Christopher D. Hsu, Heejin Jeong, George J. Pappas, and Pratik Chaudhari
IEEE/RSJ International Conference on Intelligent Robots and Systems (IROS), 2021
arxiv / code /

We develop a Multi-Agent Reinforcement Learning (MARL) method to learn scalable control policies for target tracking. Our method can handle an arbitrary number of pursuers and targets; we show results for tasks consisting up to 1000 pursuers tracking 1000 targets. We use a decentralized, partially-observable Markov Decision Process framework to model pursuers as agents receiving partial observations (range and bearing) about targets which move using fixed, unknown policies.

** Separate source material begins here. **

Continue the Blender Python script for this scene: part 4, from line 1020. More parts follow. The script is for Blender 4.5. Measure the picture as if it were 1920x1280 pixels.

An attention mechanism is used to parameterize the value function of the agents; this mechanism allows us to handle an arbitrary number of targets. Entropy-regularized off-policy RL methods are used to train a stochastic policy, and we discuss how it enables a hedging behavior between pursuers that leads to a weak form of cooperation in spite of completely decentralized control execution. We further develop a masking heuristic that allows training on smaller problems with few pursuers-targets and execution on much larger problems. Thorough simulation experiments, ablation studies, and comparisons to state of the art algorithms are performed to study the scalability of the approach and robustness of performance to varying numbers of agents and targets.